Nicht ohne Absicht bietet uns die heilige Kirche diese Evangelienlesung in den Tagen der großen Fasten an, in den Tagen der Buße und des Gebetes um die Vergebung unserer Sünde. Auch unsere Seele gleicht dem Gichtbrüchigen aus dem Evangelium: Die Sünden ketten sie so an die Erde, daß sie sich selbst nur mit Mühe auf dem Weg des Guten bewegen kann. Allein die heilbringende Hilfe Gottes kann uns die Kraft geben, auf dem Weg der göttlichen Gerechtigkeit zu wandeln. Wie aber schüttelt man dieses Joch ab, das uns umgibt, und die uns bedrückenden irdischen Mühen, Sorgen und Bindungen, die uns vom Herrn abdrängen ? Wie kann es geschehen, daß wir Sünder, verdunkelt durch Makel und Leidenschaften, dieser Barmherzigkeit des Herrn, der umgeben ist von unzählbaren himmlischen Kräften und der Schar der Heiligen Gottes, für würdig befunden werden? Wie nähern wir uns diesem Licht und dieser Heiligkeit ? Das heute verkündete Evangelium zeigt uns den Weg. Seht, wie groß der Glaube des Kranken und derer war, die ihn hinzutrugen, wie stark war ihre Hoffnung auf Heilung! Sie überwandten alle Hindernisse und erlangten Heil.
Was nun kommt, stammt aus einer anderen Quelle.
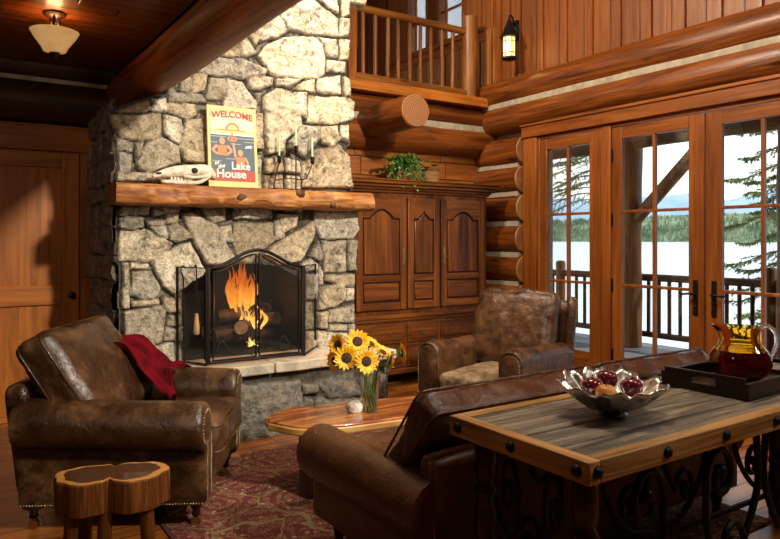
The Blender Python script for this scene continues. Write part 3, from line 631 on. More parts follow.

So auch wir - wenn lebendiger Glaube an den Herrn in uns glüht, wenn wir unverrückt auf Seine Barmherzigkeit hoffen und so fest unsere Heiligung begehren, daß wir alle Hindernisse, Anfechtungen und Versuchungen überwinden. Wo immer wir uns von dem entfernen, was uns zur Sünde zwingt und hinabzieht - wird auch uns nach unserem Glauben geschehen. Der Herr ist gütig und barmherzig, Er erhört unsere inbrünstigen Gebete und erfüllt unsere innigsten Wünsche gnädig. Wie den Gichtbrüchigen reinigt Er uns von den Verfehlungen und hilft zu einem guten Leben in Christi Nachfolge. Amen.